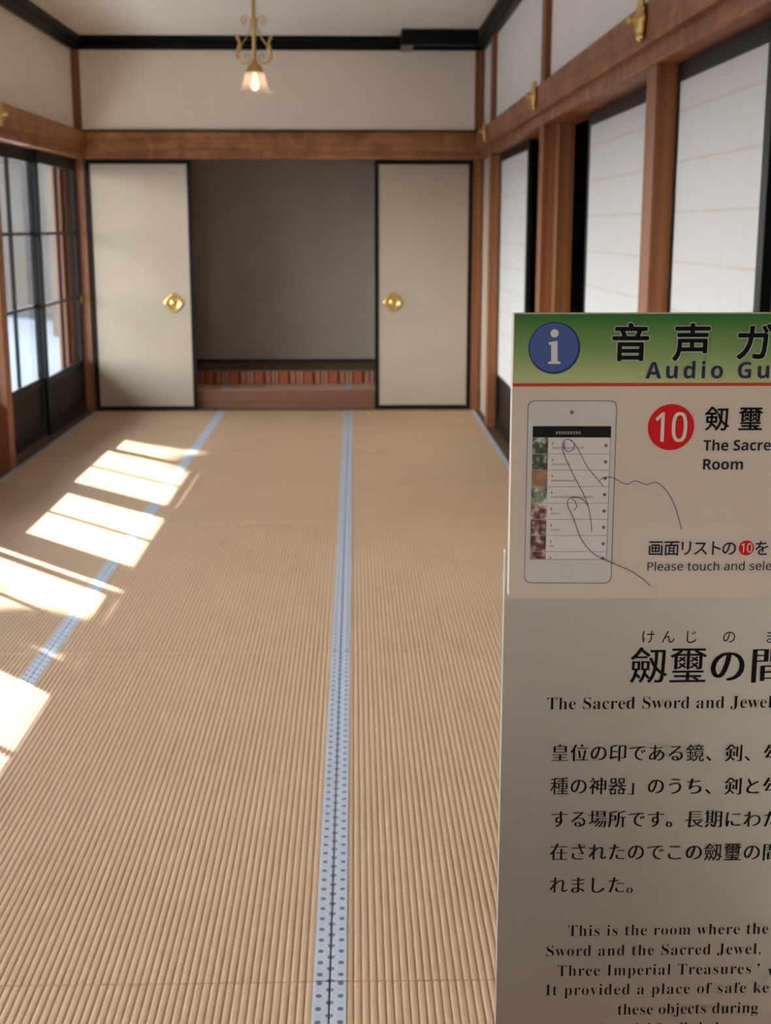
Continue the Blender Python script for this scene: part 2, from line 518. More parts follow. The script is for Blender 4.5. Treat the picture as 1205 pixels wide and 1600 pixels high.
# sills at floor level
trim(bx(XL - 0.17, XL - 0.003, YR, YB + 0.05, -0.15, 0.0), board_dark, 'brown sill under the left glass doors', 'sill')
trim(bx(XR + 0.003, XR + 0.22, YR, YB + 0.05, -0.15, 0.0), board_dark, 'brown sill under the right paper doors', 'sill')
trim(bx(XL, XR, YB - 0.002, YB + 0.06, -0.03, 0.003), board_dark, 'threshold under the back doors', 'sill')
# crown moulding, black lacquer, stepped section
def crown_poly(s0, d):
    return [(s0, ZC - 0.088), (s0 + d * 0.030, ZC - 0.088), (s0 + d * 0.030, ZC - 0.066), (s0 + d * 0.052, ZC - 0.060),
            (s0 + d * 0.052, ZC - 0.030), (s0 + d * 0.085, ZC - 0.022), (s0 + d * 0.085, ZC - 0.002), (s0, ZC - 0.002)]
trim(profile_x(new(), XL - 0.05, XR + 0.03, crown_poly(YB, -1)), lacquer, 'black lacquered crown moulding along the back wall', 'moulding')
trim(profile_y(new(), YR, YB, crown_poly(XL - 0.055, 1)), lacquer, 'black lacquered crown moulding along the left wall', 'moulding')
trim(profile_y(new(), YR, YB, crown_poly(XR + 0.03, -1)), lacquer, 'black lacquered crown moulding along the right wall', 'moulding')
# the open box frame that hangs below the ceiling in the far right corner
hb = thing('ceiling_box_frame', (0.62, 9.53, ZC - 0.095), 'black lacquered box frame under the ceiling in the far right corner', 'frame')
obj('front_beam', bx(0.325, XR - 0.06, 9.36, 9.40, ZC - 0.105, ZC - 0.005), lacquer, hb)
sb = obj('side_beam', bx(0.325, 0.41, 9.40, YB - 0.088, ZC - 0.105, ZC - 0.005), lacquer, hb)
tag(obj('underside', bx(0.33, 0.408, 9.37, YB - 0.09, ZC - 0.108, ZC - 0.1045), reflection_grey, sb), 'lacquered underside of the beam end, floor reflection painted grey')

# posts
pn = [0]
def post(x0, x1, y0, y1, z0=0.0, z1=ZC - 0.086, label=None):
    pn[0] += 1
    o = struct('pillar_%d' % pn[0], bx(x0, x1, y0, y1, z0, z1, bevel=0.004), wood_z, label, 'post')
    return o
post(XL - 0.07, XL + 0.004, YB - 0.008, YB + 0.11, label='wooden post in the far left corner of the room')
post(XR - 0.038, XR + 0.03, YB - 0.008, YB + 0.11, label='wooden post in the far right corner of the room')
LP = [7.40, 5.02, 2.64, 0.26]
for i, y in enumerate(LP):
    post(XL - 0.12, XL + 0.002, y - 0.06, y + 0.06,
         label=['wooden post between the left glass doors at the picture edge', 'second wooden post of the left wall from the back',
                'third wooden post of the left wall from the back', 'fourth wooden post of the left wall from the back'][i])
RP = [(8.94, 9.075, 'wooden post beside the narrow plaster strip on the right'), (6.50, 6.63, 'wooden post in the middle of the right wall with jamb beside it'),
      (4.09, 4.22, 'wooden post of the right wall nearest the sign'), (1.68, 1.81, 'wooden post of the right wall beside the viewer')]
for y0, y1, lab in RP:
    post(XR, XR + 0.062 if y0 > 7 else XR + 0.075, y0, y1, label=lab)
post(XR + 0.059, XR + 0.14, 6.40, 6.498, z1=ZK, label='inner jamb beside the middle post of the right wall')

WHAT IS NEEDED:
Output the lines above in full and exactly as given, omitting any pictures.

SOLUTION FOR THIS PROBLEM:
Continue the Blender Python script for this scene: part 2, from line 518. More parts follow. The script is for Blender 4.5. Treat the picture as 1205 pixels wide and 1600 pixels high.
# sills at floor level
trim(bx(XL - 0.17, XL - 0.003, YR, YB + 0.05, -0.15, 0.0), board_dark, 'brown sill under the left glass doors', 'sill')
trim(bx(XR + 0.003, XR + 0.22, YR, YB + 0.05, -0.15, 0.0), board_dark, 'brown sill under the right paper doors', 'sill')
trim(bx(XL, XR, YB - 0.002, YB + 0.06, -0.03, 0.003), board_dark, 'threshold under the back doors', 'sill')
# crown moulding, black lacquer, stepped section
def crown_poly(s0, d):
    return [(s0, ZC - 0.088), (s0 + d * 0.030, ZC - 0.088), (s0 + d * 0.030, ZC - 0.066), (s0 + d * 0.052, ZC - 0.060),
            (s0 + d * 0.052, ZC - 0.030), (s0 + d * 0.085, ZC - 0.022), (s0 + d * 0.085, ZC - 0.002), (s0, ZC - 0.002)]
trim(profile_x(new(), XL - 0.05, XR + 0.03, crown_poly(YB, -1)), lacquer, 'black lacquered crown moulding along the back wall', 'moulding')
trim(profile_y(new(), YR, YB, crown_poly(XL - 0.055, 1)), lacquer, 'black lacquered crown moulding along the left wall', 'moulding')
trim(profile_y(new(), YR, YB, crown_poly(XR + 0.03, -1)), lacquer, 'black lacquered crown moulding along the right wall', 'moulding')
# the open box frame that hangs below the ceiling in the far right corner
hb = thing('ceiling_box_frame', (0.62, 9.53, ZC - 0.095), 'black lacquered box frame under the ceiling in the far right corner', 'frame')
obj('front_beam', bx(0.325, XR - 0.06, 9.36, 9.40, ZC - 0.105, ZC - 0.005), lacquer, hb)
sb = obj('side_beam', bx(0.325, 0.41, 9.40, YB - 0.088, ZC - 0.105, ZC - 0.005), lacquer, hb)
tag(obj('underside', bx(0.33, 0.408, 9.37, YB - 0.09, ZC - 0.108, ZC - 0.1045), reflection_grey, sb), 'lacquered underside of the beam end, floor reflection painted grey')

# posts
pn = [0]
def post(x0, x1, y0, y1, z0=0.0, z1=ZC - 0.086, label=None):
    pn[0] += 1
    o = struct('pillar_%d' % pn[0], bx(x0, x1, y0, y1, z0, z1, bevel=0.004), wood_z, label, 'post')
    return o
post(XL - 0.07, XL + 0.004, YB - 0.008, YB + 0.11, label='wooden post in the far left corner of the room')
post(XR - 0.038, XR + 0.03, YB - 0.008, YB + 0.11, label='wooden post in the far right corner of the room')
LP = [7.40, 5.02, 2.64, 0.26]
for i, y in enumerate(LP):
    post(XL - 0.12, XL + 0.002, y - 0.06, y + 0.06,
         label=['wooden post between the left glass doors at the picture edge', 'second wooden post of the left wall from the back',
                'third wooden post of the left wall from the back', 'fourth wooden post of the left wall from the back'][i])
RP = [(8.94, 9.075, 'wooden post beside the narrow plaster strip on the right'), (6.50, 6.63, 'wooden post in the middle of the right wall with jamb beside it'),
      (4.09, 4.22, 'wooden post of the right wall nearest the sign'), (1.68, 1.81, 'wooden post of the right wall beside the viewer')]
for y0, y1, lab in RP:
    post(XR, XR + 0.062 if y0 > 7 else XR + 0.075, y0, y1, label=lab)
post(XR + 0.059, XR + 0.14, 6.40, 6.498, z1=ZK, label='inner jamb beside the middle post of the right wall')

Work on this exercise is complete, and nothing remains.